The family of ruthenium tris-bipyridine complexes remains among the most widely used molecular photosensitizers (PSs) to drive catalytic reactions using the energy of light. However, the main drawback of such PSs is the poor stability of their oxidized and reduced forms subject to ligand dissociation, especially in water that causes relatively fast deactivation of the photocatalytic systems. We were able to improve the stability and efficiency of a Ru based photocatalytic system for hydrogen production in water by using the water-soluble Na₄[Ru((SO₃Ph)₂phen)₃] derivative (RuSPhphen, (SO₃Ph)₂phen = disodium (1,10-phenanthroline-4,7-diyl)bis(benzenesulfonate)) in place of regular [Ru^II(bpy)]₃Cl₂ (Rubpy, bpy = 2,2′-bipyridine) PS. RuSPhphen was tested with the [Co^III(CR14)Cl₂]Cl (Co) catalyst and ascorbate (HA⁻) as a sacrificial electron donor under visible-light irradiation.
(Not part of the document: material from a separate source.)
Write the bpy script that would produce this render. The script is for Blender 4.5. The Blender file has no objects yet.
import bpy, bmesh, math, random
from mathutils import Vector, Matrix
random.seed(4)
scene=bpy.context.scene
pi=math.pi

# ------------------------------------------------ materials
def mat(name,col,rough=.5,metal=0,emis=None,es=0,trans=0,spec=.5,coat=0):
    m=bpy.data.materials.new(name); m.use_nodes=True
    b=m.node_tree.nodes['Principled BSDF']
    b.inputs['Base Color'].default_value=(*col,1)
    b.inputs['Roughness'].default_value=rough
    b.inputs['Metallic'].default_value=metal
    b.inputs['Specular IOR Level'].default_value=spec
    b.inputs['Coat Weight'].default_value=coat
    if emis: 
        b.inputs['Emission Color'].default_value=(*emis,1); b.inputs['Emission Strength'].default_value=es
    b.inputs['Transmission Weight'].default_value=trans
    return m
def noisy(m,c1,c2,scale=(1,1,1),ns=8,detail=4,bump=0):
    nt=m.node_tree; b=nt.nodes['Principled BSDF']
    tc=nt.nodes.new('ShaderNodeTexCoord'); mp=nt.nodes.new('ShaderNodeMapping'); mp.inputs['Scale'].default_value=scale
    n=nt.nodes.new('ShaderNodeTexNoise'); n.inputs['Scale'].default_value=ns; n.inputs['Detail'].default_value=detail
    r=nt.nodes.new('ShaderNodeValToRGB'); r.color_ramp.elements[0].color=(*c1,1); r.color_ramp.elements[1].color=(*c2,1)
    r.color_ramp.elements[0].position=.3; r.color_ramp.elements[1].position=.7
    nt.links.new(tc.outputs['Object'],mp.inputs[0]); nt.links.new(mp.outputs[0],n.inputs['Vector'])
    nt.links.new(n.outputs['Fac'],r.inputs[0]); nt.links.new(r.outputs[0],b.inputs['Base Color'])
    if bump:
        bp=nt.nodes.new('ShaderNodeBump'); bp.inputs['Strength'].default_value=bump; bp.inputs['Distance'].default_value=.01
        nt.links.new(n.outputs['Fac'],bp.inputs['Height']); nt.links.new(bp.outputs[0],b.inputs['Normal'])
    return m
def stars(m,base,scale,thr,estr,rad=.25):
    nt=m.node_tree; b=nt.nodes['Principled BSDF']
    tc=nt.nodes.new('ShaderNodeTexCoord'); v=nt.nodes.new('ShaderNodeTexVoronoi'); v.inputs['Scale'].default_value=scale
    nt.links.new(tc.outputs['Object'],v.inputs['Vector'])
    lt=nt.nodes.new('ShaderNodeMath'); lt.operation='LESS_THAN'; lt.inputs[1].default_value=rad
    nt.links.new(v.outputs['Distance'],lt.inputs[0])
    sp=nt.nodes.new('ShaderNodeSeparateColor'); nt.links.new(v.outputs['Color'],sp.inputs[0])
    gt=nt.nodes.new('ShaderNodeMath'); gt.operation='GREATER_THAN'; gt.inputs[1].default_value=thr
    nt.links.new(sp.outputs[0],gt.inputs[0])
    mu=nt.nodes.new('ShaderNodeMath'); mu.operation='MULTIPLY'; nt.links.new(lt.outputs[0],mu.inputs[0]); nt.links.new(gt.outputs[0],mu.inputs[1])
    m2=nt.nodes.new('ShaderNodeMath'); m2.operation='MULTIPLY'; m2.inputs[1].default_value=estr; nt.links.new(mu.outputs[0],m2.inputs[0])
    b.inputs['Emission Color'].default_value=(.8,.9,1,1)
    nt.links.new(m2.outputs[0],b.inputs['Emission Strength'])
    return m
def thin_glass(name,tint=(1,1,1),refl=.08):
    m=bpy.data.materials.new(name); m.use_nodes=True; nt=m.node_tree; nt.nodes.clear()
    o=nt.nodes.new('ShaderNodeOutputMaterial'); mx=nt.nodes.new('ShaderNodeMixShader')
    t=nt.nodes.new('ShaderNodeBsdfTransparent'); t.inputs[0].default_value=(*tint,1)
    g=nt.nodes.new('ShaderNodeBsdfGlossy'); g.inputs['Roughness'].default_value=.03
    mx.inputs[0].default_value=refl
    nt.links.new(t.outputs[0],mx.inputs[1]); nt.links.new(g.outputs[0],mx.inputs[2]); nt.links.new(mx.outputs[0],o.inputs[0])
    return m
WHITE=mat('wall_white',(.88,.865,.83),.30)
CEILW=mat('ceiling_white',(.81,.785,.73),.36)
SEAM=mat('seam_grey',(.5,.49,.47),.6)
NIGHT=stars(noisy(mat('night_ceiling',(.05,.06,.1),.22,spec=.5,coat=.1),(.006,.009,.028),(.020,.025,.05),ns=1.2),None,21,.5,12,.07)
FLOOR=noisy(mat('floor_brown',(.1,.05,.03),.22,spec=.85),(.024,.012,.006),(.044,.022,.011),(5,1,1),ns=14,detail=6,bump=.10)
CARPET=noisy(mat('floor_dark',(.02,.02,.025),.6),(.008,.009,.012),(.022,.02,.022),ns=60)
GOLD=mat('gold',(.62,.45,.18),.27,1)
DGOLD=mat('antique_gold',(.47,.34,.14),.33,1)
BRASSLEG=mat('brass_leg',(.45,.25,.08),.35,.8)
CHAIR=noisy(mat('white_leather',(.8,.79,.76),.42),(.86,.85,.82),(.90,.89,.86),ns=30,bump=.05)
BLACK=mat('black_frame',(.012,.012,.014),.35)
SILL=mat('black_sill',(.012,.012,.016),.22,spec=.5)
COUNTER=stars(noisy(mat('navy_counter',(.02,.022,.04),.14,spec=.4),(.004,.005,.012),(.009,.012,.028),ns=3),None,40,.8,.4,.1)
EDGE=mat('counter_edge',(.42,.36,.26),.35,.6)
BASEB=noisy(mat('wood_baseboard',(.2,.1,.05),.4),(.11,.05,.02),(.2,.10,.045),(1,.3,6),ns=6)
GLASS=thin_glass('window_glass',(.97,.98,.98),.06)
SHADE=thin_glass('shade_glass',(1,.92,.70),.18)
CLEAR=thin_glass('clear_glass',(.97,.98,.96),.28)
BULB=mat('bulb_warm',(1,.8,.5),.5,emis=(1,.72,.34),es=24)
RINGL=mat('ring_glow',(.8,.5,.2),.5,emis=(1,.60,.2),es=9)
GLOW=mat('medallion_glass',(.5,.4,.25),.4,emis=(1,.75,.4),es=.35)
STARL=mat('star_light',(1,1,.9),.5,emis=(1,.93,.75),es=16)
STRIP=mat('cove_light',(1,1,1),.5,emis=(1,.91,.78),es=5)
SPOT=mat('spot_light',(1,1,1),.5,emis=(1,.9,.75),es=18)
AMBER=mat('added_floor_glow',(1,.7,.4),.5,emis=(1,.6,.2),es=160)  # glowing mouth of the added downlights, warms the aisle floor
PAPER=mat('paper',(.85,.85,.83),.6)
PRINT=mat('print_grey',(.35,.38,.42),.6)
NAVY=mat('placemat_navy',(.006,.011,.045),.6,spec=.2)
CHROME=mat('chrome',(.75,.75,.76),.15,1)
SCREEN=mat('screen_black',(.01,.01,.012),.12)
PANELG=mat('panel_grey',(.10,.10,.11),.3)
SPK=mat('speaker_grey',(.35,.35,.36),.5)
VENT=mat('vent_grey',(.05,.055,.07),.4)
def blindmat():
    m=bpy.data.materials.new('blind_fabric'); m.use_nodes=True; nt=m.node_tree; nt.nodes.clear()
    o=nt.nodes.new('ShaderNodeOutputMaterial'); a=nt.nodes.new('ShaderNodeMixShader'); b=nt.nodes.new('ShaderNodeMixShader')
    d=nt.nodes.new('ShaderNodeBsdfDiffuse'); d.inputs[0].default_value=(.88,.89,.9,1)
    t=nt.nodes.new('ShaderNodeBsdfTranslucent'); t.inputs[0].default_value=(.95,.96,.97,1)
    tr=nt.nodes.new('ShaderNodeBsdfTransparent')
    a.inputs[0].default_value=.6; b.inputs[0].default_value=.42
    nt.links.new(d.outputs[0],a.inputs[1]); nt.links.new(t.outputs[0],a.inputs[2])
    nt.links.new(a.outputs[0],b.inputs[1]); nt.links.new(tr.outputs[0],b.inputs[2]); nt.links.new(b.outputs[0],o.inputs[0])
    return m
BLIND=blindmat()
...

The RuSPhphen absorption coefficient being twice as high compared to Rubpy and the excited-state lifetime being much longer, while keeping almost similar potentials, more efficient intermolecular electron transfers have been observed allowing the concentration of Ru PSs to decrease by 5-fold, i.e. to 100 μM, compared to previous studies with the Rubpy/Co/HA⁻/H₂A photocatalytic system. A substantially enhanced H₂-evolving photocatalytic activity was obtained with RuSPhphen directly correlated to its better stability over Rubpy. With 1.1 M H₂A/HA⁻, at catalyst concentrations of 10 an 5 μM, the H₂ production is two times higher compared to that obtained with Rubpy. When the H₂A/HA⁻ concentration is decreased to 0.1 M, the stability of both Ru PSs is further improved although RuSPhphen still systematically outperforms Rubpy whatever the catalyst concentration, with TONs reaching up to 4770 at 5 μM catalyst. A faster electron transfer of the RuSPhphen excited state to HA⁻ has been observed by time-resolved luminescence compared to that of Rubpy, that could be ascribed to its much longer lifetime. In addition, a much higher rate constant for back electron transfer from the RuSPhphen˙⁻ reduced state to HA˙ was determined by nanosecond transient absorption spectroscopy that could contribute to the higher stability of RuSPhphen during photocatalysis. The greater stability of RuSPhphen over Rubpy could also be correlated to the geometry of the SPhphen ligand that makes it less prone to dissociation in water in its reduced state.